» **STORED ROWS**:
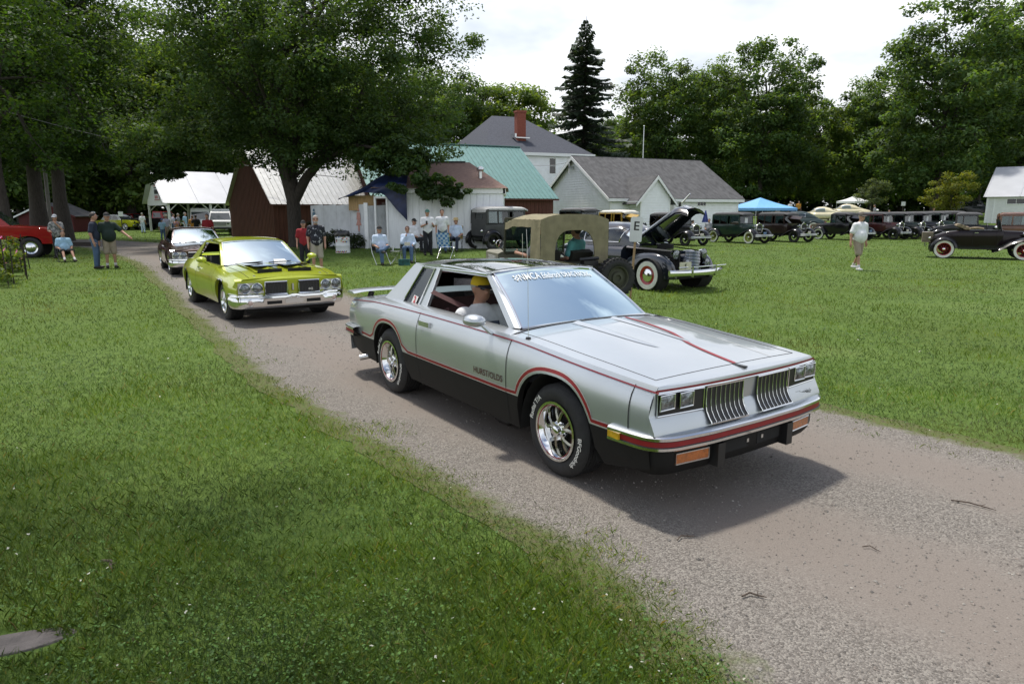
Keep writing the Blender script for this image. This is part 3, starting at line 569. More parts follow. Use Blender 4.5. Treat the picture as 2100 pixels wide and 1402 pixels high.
figure(.07, mat('figure_blue', (.10, .20, .27), .6, var=.1), False); figure(.90, mat('figure_pink', (.50, .26, .22), .6, var=.1), True)
# --- open pavilion
pd = (.77, .63); Pv = thing('picnic_pavilion', (-30.2, 60, 0), atan2(pd[1], pd[0]), 'open white pavilion with pale metal roof and a sign on its gable', 'pavilion')
PL, PD, pe, pr = 11., 7.6, 2.85, 5.5; zs = (pr-pe)/(PD/2)
panels(Pv, (-.4, -.4, pe-.4*zs), (PL, -.4, pe-.4*zs), (PL, PD/2, pr), (-.4, PD/2, pr), 2.85, M_WHTMETAL, 1); slope(Pv, 'roof', (-.4, PD+.4, pe-.4*zs), (PL, PD+.4, pe-.4*zs), (PL, PD/2, pr), (-.4, PD/2, pr), .03, M_WHTMETAL)
MB().poly([(0, 0, pe-.45), (0, PD, pe-.45), (0, PD, pe), (0, PD/2, pr-.1), (0, 0, pe)], (.05, 0, 0)).build('gable_wall', M_WHITE, Pv, smooth=False)
MB().bx(-.4, PL, -.06, .06, pe-.28, pe-.05).build('beam', M_WHITE, Pv)
for x in (.1, 3.6, 7.1, 10.6):
    for y in (0, PD):
        p = MB().bx(x-.09, x+.09, y-.09, y+.09, 0, pe-.06).build('post', M_WHITE, Pv)
        for s in (-1, 1):
            if x > .2 or s > 0: MB().tube([(x, y, pe-1.0), (x+s*.95, y, pe-.1)], .05, 4).build('brace', M_WHITE, p)
MB().tube([(.1, 0, pe-1.2), (.1, 1.0, pe-.3)], .05, 4).build('brace', M_WHITE, Pv)
sg = MB(); sg.bx(-.06, -.02, 2.3, 4.3, pe+.0, pe+1.35); sb = sg.build('sign_board', mat('sign_white', (.66, .68, .72), .5, var=.05), Pv)
sr = MB(); sr.bx(-.08, -.065, 2.35, 4.25, pe+.03, pe+.09); sr.bx(-.08, -.065, 2.3, 2.38, pe+.1, pe+.8); sr.bx(-.08, -.065, 2.3, 4.3, pe+1.28, pe+1.34)

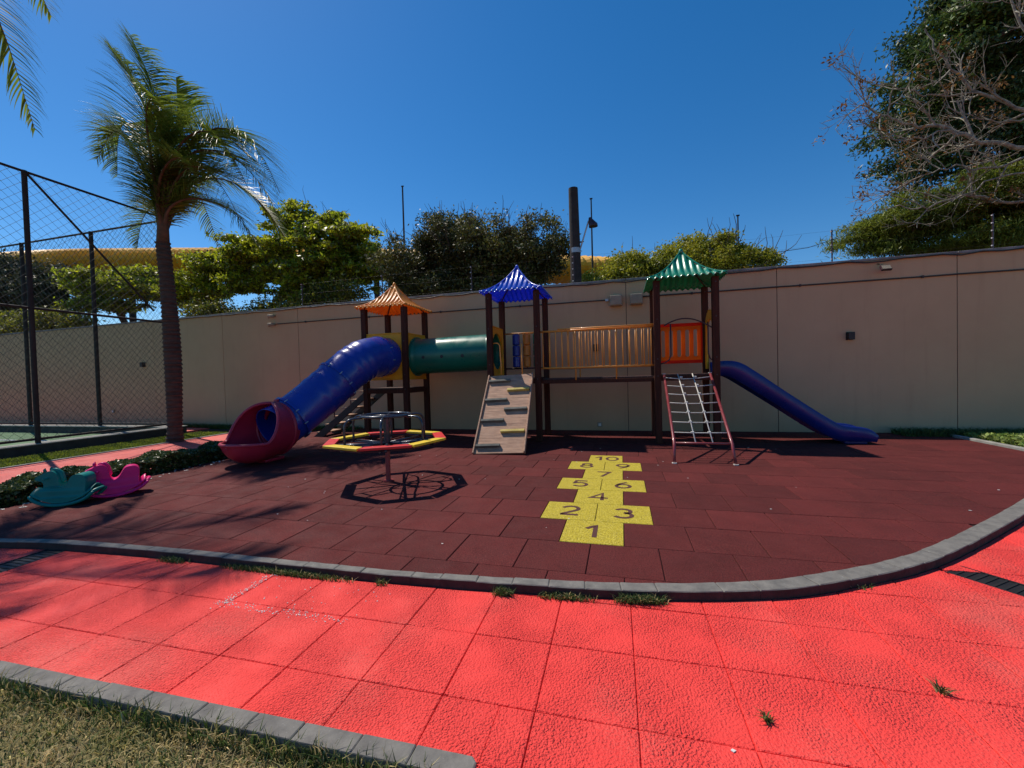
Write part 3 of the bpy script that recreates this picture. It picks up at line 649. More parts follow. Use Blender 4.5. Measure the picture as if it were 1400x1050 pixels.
tag(w.build('fence_wires', 'cable'), 'thin wires strung between the electric fence posts', 'wire', kind='stuff')

# ------------------------------------------------------------------ chain-link fences of the court
def post(x, y, z0, z1, r, t, name='post'): return MB().tube([(x, y, z0), (x, y, z1)], r, 10).build(name, 'pole', t, smooth=False)
def net(p0, p1, z0, z1, t, step=.19, r=.0032):
    L = (p1-p0).length; H = z1-z0; d = (p1-p0).normalized(); segs = []
    k = -int(H/step)-1
    while k*step < L:
        for sg in (1, -1):
            s0 = k*step; a, b = 0., 1.   # line s = s0 + sg-run over height
            sa, sb = (s0, s0+H) if sg == 1 else (s0+H, s0)
            lo, hi = 0., 1.
            for lim, side in ((0, 1), (L, -1)):
                fa, fb = (sa-lim)*side, (sb-lim)*side
                if fa < 0 and fb < 0: lo = 2; break
                if fa < 0: lo = max(lo, fa/(fa-fb))
                if fb < 0: hi = min(hi, fa/(fa-fb))
            if lo < hi: segs.append((p0+d*(sa+(sb-sa)*lo)+vec((0, 0, z0+H*lo)), p0+d*(sa+(sb-sa)*hi)+vec((0, 0, z0+H*hi))))
        k += 1
    b = MB()
    for a, c in segs: b.tube([a, c], r, 3, cap=False)
    return b.build('chain_link_mesh', 'cable', t, stuff=True)
fx = -11.78
f1 = thing('chain_link_fence', (fx, 2.5, .15), 'tall chain-link court fence nearest the path, running up to the palm', 'fence')
for y in (-.4, 2.62, 5.42): post(fx, y, .1, 5.9, .045, f1)
for z in (5.88, 3.02, .24): MB().tube([(fx, -3.5, z), (fx, 5.42, z)], .028, 8).build('rail', 'pole', f1)
MB().tube([(fx, 2.66, 5.85), (fx, 5.0, 3.3)], .024, 8).build('brace', 'pole', f1)
net(vec((fx, -1.5, 0)), vec((fx, 5.42, 0)), .24, 5.88, f1)
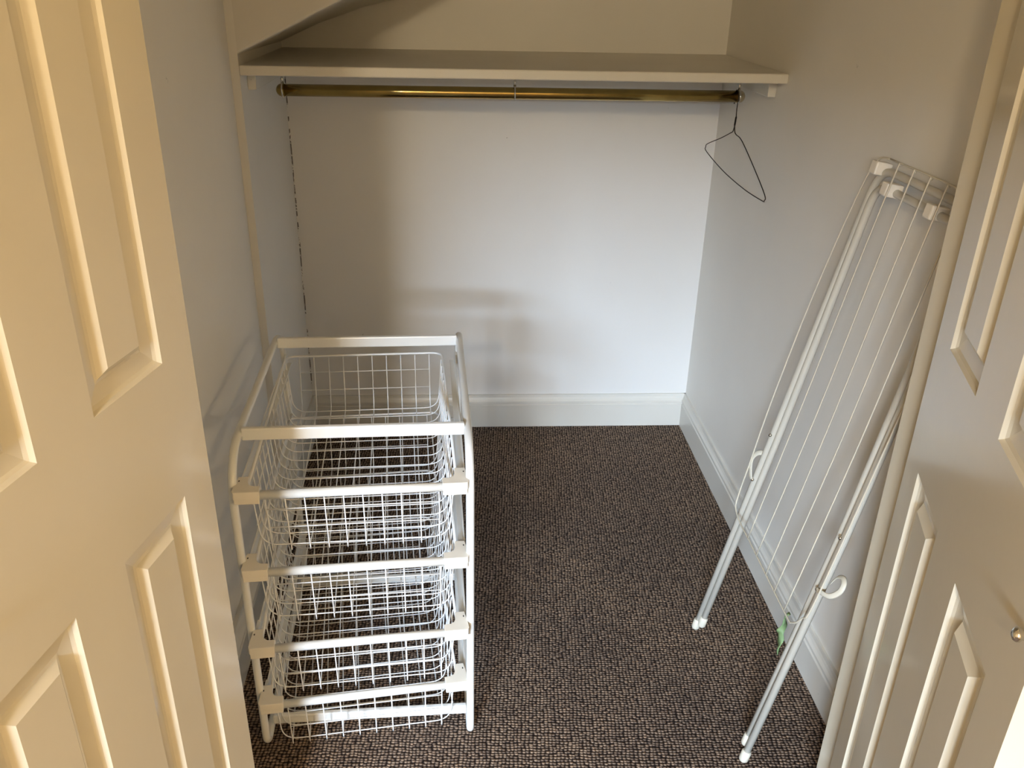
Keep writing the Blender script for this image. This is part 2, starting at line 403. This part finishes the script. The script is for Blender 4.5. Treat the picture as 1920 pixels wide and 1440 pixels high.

» **DESCRIPTION OF THE TASK**: Review the preceding data and report every line that includes the string "parts".

» **THE OUTPUT**:
Keep writing the Blender script for this image. This is part 3, starting at line 569. More parts follow. Use Blender 4.5. Treat the picture as 2100 pixels wide and 1402 pixels high.
Write part 3 of the bpy script that recreates this picture. It picks up at line 649. More parts follow. Use Blender 4.5. Measure the picture as if it were 1400x1050 pixels.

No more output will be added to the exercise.